ハワイの家は娘に、不動産価格の半額を息子に
【問題点】
このハワイ不動産には、娘(依頼者)が配偶者と子供達と住んでいます。娘(依頼者)に不動産を引き継がせたいため、父と母は存命中に息子の名義を外すことを前提に、自分達の所有権は娘(依頼者)に託す、という遺言書をそれぞれ作成しました。不公平にならないよう、息子(兄)にはハワイ不動産の半分の価値に相当する金融資産をX円残す、とも遺言書に明記しました。
しかし、兄の名義は父母が勝手に外すことはできません。兄が自分の名義を外すことに承諾しても、贈与か売却の問題が発生してしまいます。そして、息子の名義を外せないまま、両親は他界してしまいました。
不動産の所有形態が「Joint Tenancy」であるため、厄介なプロベートの必要なく、ハワイ不動産の相続は実行されました。しかし、Joint Tenancyでは相続人を指定することはできません。遺言書にハワイ不動産の相続人を明記しても、父と母の所有権は娘(依頼者)と息子(兄)がそれぞれ50%ずつ相続することになり、ハワイ不動産の所有権は最終的に娘50%、息子50%という結果になりました。

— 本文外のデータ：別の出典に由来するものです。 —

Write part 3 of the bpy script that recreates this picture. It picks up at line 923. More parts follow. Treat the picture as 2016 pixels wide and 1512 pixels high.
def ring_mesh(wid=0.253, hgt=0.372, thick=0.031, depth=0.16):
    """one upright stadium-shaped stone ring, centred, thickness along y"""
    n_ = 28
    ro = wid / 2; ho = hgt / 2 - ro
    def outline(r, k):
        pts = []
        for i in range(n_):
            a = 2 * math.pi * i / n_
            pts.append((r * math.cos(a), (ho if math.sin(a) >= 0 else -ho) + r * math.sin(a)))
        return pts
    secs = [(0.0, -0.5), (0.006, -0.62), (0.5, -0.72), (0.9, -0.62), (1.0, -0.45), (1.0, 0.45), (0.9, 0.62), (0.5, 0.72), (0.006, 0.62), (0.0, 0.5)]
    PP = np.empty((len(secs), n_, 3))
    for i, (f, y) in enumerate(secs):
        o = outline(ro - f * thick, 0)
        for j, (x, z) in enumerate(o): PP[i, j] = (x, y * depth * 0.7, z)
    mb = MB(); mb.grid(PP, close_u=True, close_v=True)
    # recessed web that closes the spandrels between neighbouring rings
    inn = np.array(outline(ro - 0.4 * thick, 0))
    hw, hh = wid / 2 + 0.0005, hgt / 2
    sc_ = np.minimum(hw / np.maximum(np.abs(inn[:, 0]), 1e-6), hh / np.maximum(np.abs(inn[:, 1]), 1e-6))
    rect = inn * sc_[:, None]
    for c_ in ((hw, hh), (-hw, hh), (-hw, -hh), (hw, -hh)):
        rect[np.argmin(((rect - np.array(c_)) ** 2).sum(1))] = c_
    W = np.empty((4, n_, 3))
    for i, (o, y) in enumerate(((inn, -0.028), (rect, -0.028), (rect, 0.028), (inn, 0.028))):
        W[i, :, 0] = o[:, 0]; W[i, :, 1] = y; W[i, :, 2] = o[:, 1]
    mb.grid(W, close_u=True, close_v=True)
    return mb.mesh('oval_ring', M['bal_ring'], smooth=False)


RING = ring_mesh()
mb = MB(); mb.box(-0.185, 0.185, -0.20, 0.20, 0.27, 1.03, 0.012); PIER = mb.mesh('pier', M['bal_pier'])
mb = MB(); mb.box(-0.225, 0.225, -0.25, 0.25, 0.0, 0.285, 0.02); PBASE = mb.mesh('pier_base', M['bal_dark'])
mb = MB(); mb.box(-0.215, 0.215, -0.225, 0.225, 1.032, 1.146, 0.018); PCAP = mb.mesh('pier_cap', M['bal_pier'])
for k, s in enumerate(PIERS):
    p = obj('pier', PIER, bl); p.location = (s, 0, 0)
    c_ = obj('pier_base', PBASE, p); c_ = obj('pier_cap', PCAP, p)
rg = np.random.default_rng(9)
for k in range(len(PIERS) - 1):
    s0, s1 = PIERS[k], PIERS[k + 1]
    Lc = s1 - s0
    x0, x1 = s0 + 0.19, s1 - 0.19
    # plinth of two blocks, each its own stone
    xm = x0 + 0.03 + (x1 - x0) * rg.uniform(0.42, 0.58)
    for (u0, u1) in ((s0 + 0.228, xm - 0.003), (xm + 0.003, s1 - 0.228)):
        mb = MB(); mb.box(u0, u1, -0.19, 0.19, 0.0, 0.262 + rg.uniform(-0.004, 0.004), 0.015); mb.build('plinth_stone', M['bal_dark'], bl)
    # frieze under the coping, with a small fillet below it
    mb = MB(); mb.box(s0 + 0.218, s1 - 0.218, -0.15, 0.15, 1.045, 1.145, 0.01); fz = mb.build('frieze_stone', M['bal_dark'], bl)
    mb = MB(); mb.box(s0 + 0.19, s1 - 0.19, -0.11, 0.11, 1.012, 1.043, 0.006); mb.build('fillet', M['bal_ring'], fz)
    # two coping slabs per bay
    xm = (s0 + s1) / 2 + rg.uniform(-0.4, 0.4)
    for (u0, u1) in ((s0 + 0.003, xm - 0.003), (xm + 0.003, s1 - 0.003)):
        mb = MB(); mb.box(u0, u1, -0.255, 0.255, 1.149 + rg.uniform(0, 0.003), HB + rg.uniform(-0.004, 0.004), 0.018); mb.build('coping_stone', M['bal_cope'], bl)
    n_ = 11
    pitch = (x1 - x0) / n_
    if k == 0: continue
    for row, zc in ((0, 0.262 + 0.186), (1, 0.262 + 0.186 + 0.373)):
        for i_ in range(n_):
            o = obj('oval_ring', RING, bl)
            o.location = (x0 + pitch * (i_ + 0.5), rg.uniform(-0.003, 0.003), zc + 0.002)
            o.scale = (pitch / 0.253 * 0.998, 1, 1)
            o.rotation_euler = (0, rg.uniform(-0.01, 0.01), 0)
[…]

Joint Tenancyという所有形態は遺言書より優先されます。遺言書で特定相続人が指定されていても、法定相続人がいても関係なく、不動産の共同所有者が相続します。
兄の名義をハワイ不動産から外し、100%依頼者の名義にするという行為は、兄の持分50%を依頼者に譲渡するということになります。つまり、兄は自分の持分50%を依頼者に贈与するか、売却するかという選択肢になります。
①贈与する場合
贈与となると贈与税の課税対象となり、依頼者が贈与税を払うことになります。
②売却する場合
依頼者が兄の持分を買い取るには、依頼者が兄に売却額を支払うことになります。
いずれにせよ、依頼者にとって不利な相続となりました。兄は両親の遺言書でより多く金融資産を相続しているのに対し、依頼者は自分が不動産の価値の50%も兄に払ってまで兄の持分を買い取ることや、贈与税を払うことに不満を抱いています。父も母もこうなるとは想像もしていなかったと思われます。
米国不動産を購入するときにプロベート回避を念頭に入れることは極めて重要ですが、本件のようにJoint Tenantsで家族の名前を入れるだけでは後々問題になりかねません。他にも、リビングトラスト、TODD、法人名義など多くの対策があります。
ハワイをはじめ、米国不動産を購入される前には、どのような所有形態が適しているか、専門家に相談しましょう。